A big caveat to start, I have taken a very naive approach to this. One of the challenges I didn’t try to solve was that characters are referred to be different names in different contexts. Elizabeth, Lizzy, Miss Bennet, for example. However Miss Bennet could refer to any one of the sisters, so I decided for my purposes the easiest thing to do was just potter on.

So my super simplistic approach was to mark rows where a character name appears, then to take a rolling mean (over 20 rows).
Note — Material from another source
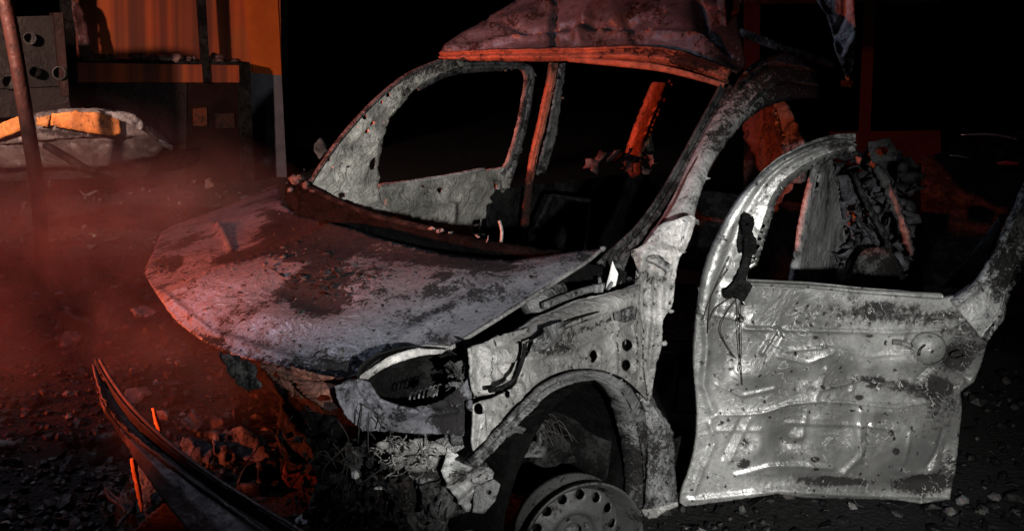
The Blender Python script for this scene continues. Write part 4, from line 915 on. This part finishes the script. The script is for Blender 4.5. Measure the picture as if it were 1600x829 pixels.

There are some interesting (though unsurprising) patterns. As you’d expect, Lizzy and Darcy are the most prominent characters, and Lizzy only drops off at one point (for those who are interested, it’s when Darcy is gving Wickham’s backstory). You can also see the way Lydia and Wickham’s presence move together during the elopement (while Darcy and Bingley take a backseat). The relationship between Mr. Collins and Charlotte is interesting as well. I feel like it would probably not to be too difficult to develop an analysis that predicts the relationships between characters (I’m aware this probably already exists…), but it’s beyond me right now!